Optimal transport natural gradient for statistical manifolds with continuous sample space
Yifan Chen, Wuchen Li
TL;DR
The paper addresses parametric density estimation with continuous samples by introducing a Wasserstein geometry on the parameter space through a pull-back of the $L^2$-Wasserstein metric, forming the Wasserstein statistical manifold. It derives the Wasserstein natural gradient, provides an explicit 1D metric, and proves that gradient descent with this metric behaves like Newton’s method for Wasserstein-distance minimization, supported by a Hessian formula.

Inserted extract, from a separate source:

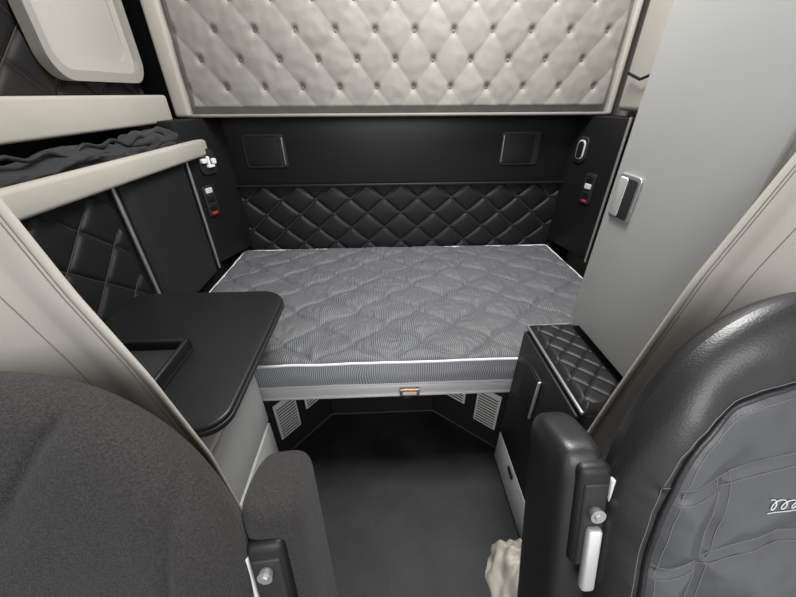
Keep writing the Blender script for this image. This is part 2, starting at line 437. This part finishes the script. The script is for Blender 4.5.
# ------------------------------------------------------------ seats
def inpoly(x,y,P):
    c=False;j=len(P)-1
    for i in range(len(P)):
        if (P[i][1]>y)!=(P[j][1]>y) and x<(P[j][0]-P[i][0])*(y-P[i][1])/(P[j][1]-P[i][1])+P[i][0]:c=not c
        j=i
    return c
def plane(z):return .285-.29*(1.05-z)
def seat(name,cx,hw,ztop,zc,p,m,seams,zb=.42,grooved=.007,thread=None,wr=.006,wf=8,bol=.022,inner=None):
    e=empty(name)
    def w(z):
        k=max(0,(z-zc)/(ztop-zc));return max(0,1-k**p)**(1/p)
    def dseg(x,z,a,b):
        ax,az=a;bx,bz=b;dx,dz=bx-ax,bz-az;L=dx*dx+dz*dz
        t=max(0,min(1,((x-ax)*dx+(z-az)*dz)/L));return math.hypot(x-ax-t*dx,z-az-t*dz)
    def surf(x,z,front=True):
        ww=max(1e-4,hw*w(z));s=max(-1,min(1,(x-cx)/ww))
        k=max(0,(z-zc)/(ztop-zc))
        ef=max(0,1-abs(s)**4)**(1/2.2);g=max(0,1-k**4)**.5
        d=.052*ef*g
        y=plane(z)
        if front:
            xs=abs((x-cx)/hw)
            y-=d+ bol*math.exp(-((xs-.80)/.16)**2)*ef*g+wr*g*ef*noise.noise(Vector((x*wf,z*wf,cx)))+wr*.4*g*ef*noise.noise(Vector((x*wf*3,z*wf*3,cx)))
            gd=1
            for pl in seams:
                for a,b in zip(pl,pl[1:]):gd=min(gd,dseg(x,z,a,b))
            y+=grooved*.7*math.exp(-(gd/.006)**2)*ef*g
            y+=grooved*.9*math.exp(-(gd/.022)**2)*ef*g
            if inner:
                y+=.0012*math.exp(-gd/.03)*noise.noise(Vector((x*55,z*55,2)))*ef*g
        else: y+=d*.9
        return y
    def F(front):
        def f(s_,t_):
            tt=math.sin(t_*pi/2)
            z=zb+(ztop-zb)*tt
            s=math.sin((s_*2-1)*pi/2)*.5+(s_*2-1)*.5
            x=cx+hw*w(z)*s
            return (x,surf(x,z,front),z)
        return f
    fo=grid('backrest_front',210,240,F(True),m,e)
    if inner:
        fo.data.materials.append(M[inner])
        for pg in fo.data.polygons:
            if inpoly(pg.center.x,pg.center.z,seams[0]):pg.material_index=1
        tube('panel_piping',[(x,surf(x,z)-.0005,z) for x,z in smoothpl(seams[0],2)],.0035,m,e)
    grid('backrest_rear',60,60,F(False),m,e,flip=True)
    def cu(s,t):
        a=2*pi*t;x=cx+hw*(2*s-1);ev=max(0,1-abs(2*s-1)**6)**.5
        return (x,-.16+.29*ev*math.copysign(abs(math.cos(a))**.6,math.cos(a)),.40+.07*ev*math.copysign(abs(math.sin(a))**.7,math.sin(a)))
    grid('cushion',50,48,cu,m,e)
    box('pedestal',cx-.17,cx+.17,-.33,.08,.0,.335,'black',.02,e)
    box('bracket',cx-.13,cx+.13,.06,.16,.25,.45,'black',.015,e)
    if thread:
        k=0
        for pl in seams:
            for off in (-.008,.008):
                pts=[]
                for a,b in zip(pl,pl[1:]):
                    va,vb=Vector(a),Vector(b);L=(vb-va).length;n=max(1,int(L/.008))
                    nn=Vector((-(vb-va).y,(vb-va).x)).normalized()*off
                    for i in range(n):
                        q=va.lerp(vb,i/n)+nn;pts.append((q.x,surf(q.x,q.y)-.0002,q.y))
                tube('stitch_%d'%k,pts,.0005,thread,e,res=1);k+=1
    return e,surf
def smoothpl(pl,n=3):
    for _ in range(n):
        o=[pl[0]]
        for a,b in zip(pl,pl[1:]):
            o+=[(a[0]*.75+b[0]*.25,a[1]*.75+b[1]*.25),(a[0]*.25+b[0]*.75,a[1]*.25+b[1]*.75)]
        o.append(pl[-1]);pl=o
    return pl
c=-.425
sm=[smoothpl([(c+.185,.45),(c+.18,.75),(c+.205,.86),(c+.20,.885)]),smoothpl([(c-.185,.45),(c-.18,.75),(c-.205,.86),(c-.20,.885)]),
    smoothpl([(c+.115,.945),(c+.075,.90),(c+.02,.815),(c-.075,.90),(c-.115,.945)]),
    smoothpl([(c-.18,.70),(c+.02,.72),(c+.12,.70),(c+.18,.69)])]
seat('truck_seat',c,.255,.962,.68,2.1,'seatfab',sm,grooved=.011)
sm=[smoothpl([(.292,.45),(.290,.624),(.288,.845),(.335,.925),(.446,.958),(.52,.958),(.63,.925),(.67,.845),(.67,.45)],2),
    smoothpl([(.290,.835),(.356,.855),(.48,.888),(.60,.855),(.668,.835)]),
    smoothpl([(.290,.735),(.356,.75),(.48,.775),(.60,.75),(.668,.735)]),
    smoothpl([(.352,.855),(.348,.7),(.35,.45)])]
ps,surfR=seat('truck_seat',.485,.232,1.025,.73,2.3,'leather',sm,thread='thread',wr=.008,wf=9,inner='leather_lit')
pts=[]
for i in range(110):
    t=i/109;x=.405+.055*t+.0045*math.sin(t*34);z=.822+.007*math.sin(t*34+1.2)*(1-.5*t)+.006*t
    pts.append((x,surfR(x,z)-.0008,z))
tube('embroidery',pts,.0006,'threadw',ps,res=1)
pts=[(.405+.05*t,surfR(.405+.05*t,.812+.008*t)-.0008,.812+.008*t) for t in [i/20 for i in range(21)]]
tube('embroidery_tail',pts,.0005,'threadw',ps,res=1)
# ------------------------------------------------------------ armrests (raised)
def armrest(name,top,bot,w,d,m,hx,h0,h1,bolt,sd):
    e=empty(name)
    T=Vector(top);B=Vector(bot);ax=(T-B);L=ax.length;zc=ax.normalized()
    xc=Vector((1,0,0));yc=zc.cross(xc).normalized();xc=yc.cross(zc)
    mt=Matrix(((xc.x,yc.x,zc.x,B.x),(xc.y,yc.y,zc.y,B.y),(xc.z,yc.z,zc.z,B.z),(0,0,0,1)))
    kz=.88
    def f(s,t):
        a=2*pi*s
        cx_=math.copysign(abs(math.cos(a))**.55,math.cos(a));cy=math.copysign(abs(math.sin(a))**.6,math.sin(a))
        if t<.5: zz=t/.5*kz*L;q=1
        else:
            th=(t-.5)/.5*pi/2;zz=L*(kz+(1-kz)*math.sin(th)**.8);q=max(0,math.cos(th))**.45
        if t>=.9999:q=0
        return tuple(mt@Vector((cx_*w/2*q,cy*d/2*q,zz)))
    grid('pad',60,80,f,m,e)
    x0,x1=hx;x0*=w;x1*=w
    box('hinge_shell',x0,x1,-d*.58,-d*.20,h0*L,h1*L,'black',.010,e,mt)
    box('hinge_channel',x0+.006,x1-.006,-d*.60,-d*.5,h0*L+.004,h1*L-.02,'charcoal',.004,e,mt)
    cx_=(x0+x1)/2
    box('hinge_bar',cx_-.008,cx_+.010,-d*.68,-d*.56,h0*L-.03,h0*L+(h1-h0)*L*.45,'silver',.005,e,mt)
    mt2=mt@Matrix.Translation((cx_,-d*.62,L*bolt))
    bm=bmesh.new();bmesh.ops.create_cone(bm,cap_ends=True,segments=24,radius1=.007,radius2=.009,depth=.012,matrix=mt2@Matrix.Rotation(pi/2,4,'X'))
    bmesh.ops.create_cone(bm,cap_ends=True,segments=6,radius1=.004,radius2=.005,depth=.018,matrix=mt2@Matrix.Rotation(pi/2,4,'X'))
    me=bpy.data.meshes.new('hinge_bolt');bm.to_mesh(me);bm.free();ob=bpy.data.objects.new('hinge_bolt',me);link(ob,e,'steel');smooth(ob)
    box('hinge_rail',(x1-.005 if sd>0 else x0-.003),(x1+.003 if sd>0 else x0+.005),-d*.60,-d*.25,h0*L+.01,h1*L-.015,'greyplastic',.002,e,mt)
    return e,mt
armrest('fold_up_armrest',(-.152,.262,.775),(-.128,.175,.48),.078,.11,'seatfab',(-.40,.22),.25,.84,.72,-1)
armrest('fold_up_armrest',(.233,.275,.826),(.236,.165,.48),.064,.105,'leather',(-.22,.44),.56,.96,.80,1)
# cream bag on floor
cbg=empty('canvas_bag')
def fb(s,t):
    a=2*pi*s;h=.16*t
    r=(1-t**1.2)**.7 if t<1 else 0
    n=1+.28*noise.noise(Vector((math.cos(a)*2,math.sin(a)*2,t*4)))
    return (.325+.056*math.cos(a)*r*n+.035*t,.365+.10*math.sin(a)*r*n+.02*t,.002+h*n)
grid('sack',60,40,fb,'cream',cbg)
# ------------------------------------------------------------ lights
w=bpy.data.worlds.new('World');sc.world=w;w.use_nodes=True
bg=w.node_tree.nodes['Background'];bg.inputs['Color'].default_value=(.98,.99,1,1);bg.inputs['Strength'].default_value=1.2
def area(n,loc,tgt,sx,sy,e,col=(1,1,1)):
    l=bpy.data.lights.new(n,'AREA');l.shape='RECTANGLE';l.size=sx;l.size_y=sy;l.energy=e;l.color=col
    o=bpy.data.objects.new(n,l);o.location=loc;o.rotation_euler=(Vector(tgt)-Vector(loc)).to_track_quat('-Z','Y').to_euler();sc.collection.objects.link(o)
area('windshield_daylight',(.1,-1.2,2.0),(.1,1.2,.4),1.6,.9,31,(.99,.995,1))
area('skylight_daylight',(.28,.92,2.26),(.28,1.0,0),.7,.5,50,(1,.997,.985))
# ------------------------------------------------------------ camera
cam=bpy.data.cameras.new('camera');co=bpy.data.objects.new('camera',cam);sc.collection.objects.link(co)
cam.sensor_width=36;cam.lens=332.27*36/796;cam.clip_start=.01
def R(a,b_,c_):
    y,p,r=[math.radians(v) for v in (a,b_,c_)]
    f=Vector((math.sin(y)*math.cos(p),math.cos(y)*math.cos(p),-math.sin(p)))
    r0=Vector((math.cos(y),-math.sin(y),0));u0=r0.cross(f)
    rr=r0*math.cos(r)-u0*math.sin(r);uu=u0*math.cos(r)+r0*math.sin(r)
    return Matrix(((rr.x,uu.x,-f.x,0),(rr.y,uu.y,-f.y,0),(rr.z,uu.z,-f.z,1.2),(0,0,0,1)))
co.matrix_world=R(2.33,31.7,.257)
sc.camera=co
sc.view_settings.view_transform='Standard'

Through Gaussian, Gaussian mixture, and Gamma/Laplace examples, it demonstrates the computational and geometric benefits of Wasserstein natural gradient, including total geodesicity in the Gaussian case and non-geodesic behavior in mixtures, and contrasts with Fisher–Rao natural gradient. The work bridges optimal transport and information geometry, offering a robust preconditioning framework for Wasserstein-based inference and optimization in continuous-sample settings.
Abstract
We study the Wasserstein natural gradient in parametric statistical models with continuous sample spaces. Our approach is to pull back the $L^2$-Wasserstein metric tensor in the probability density space to a parameter space, equipping the latter with a positive definite metric tensor, under which it becomes a Riemannian manifold, named the Wasserstein statistical manifold. In general, it is not a totally geodesic sub-manifold of the density space, and therefore its geodesics will differ from the Wasserstein geodesics, except for the well-known Gaussian distribution case, a fact which can also be validated under our framework. We use the sub-manifold geometry to derive a gradient flow and natural gradient descent method in the parameter space. When parametrized densities lie in $\bR$, the induced metric tensor establishes an explicit formula. In optimization problems, we observe that the natural gradient descent outperforms the standard gradient descent when the Wasserstein distance is the objective function. In such a case, we prove that the resulting algorithm behaves similarly to the Newton method in the asymptotic regime. The proof calculates the exact Hessian formula for the Wasserstein distance, which further motivates another preconditioner for the optimization process. To the end, we present examples to illustrate the effectiveness of the natural gradient in several parametric statistical models, including the Gaussian measure, Gaussian mixture, Gamma distribution, and Laplace distribution.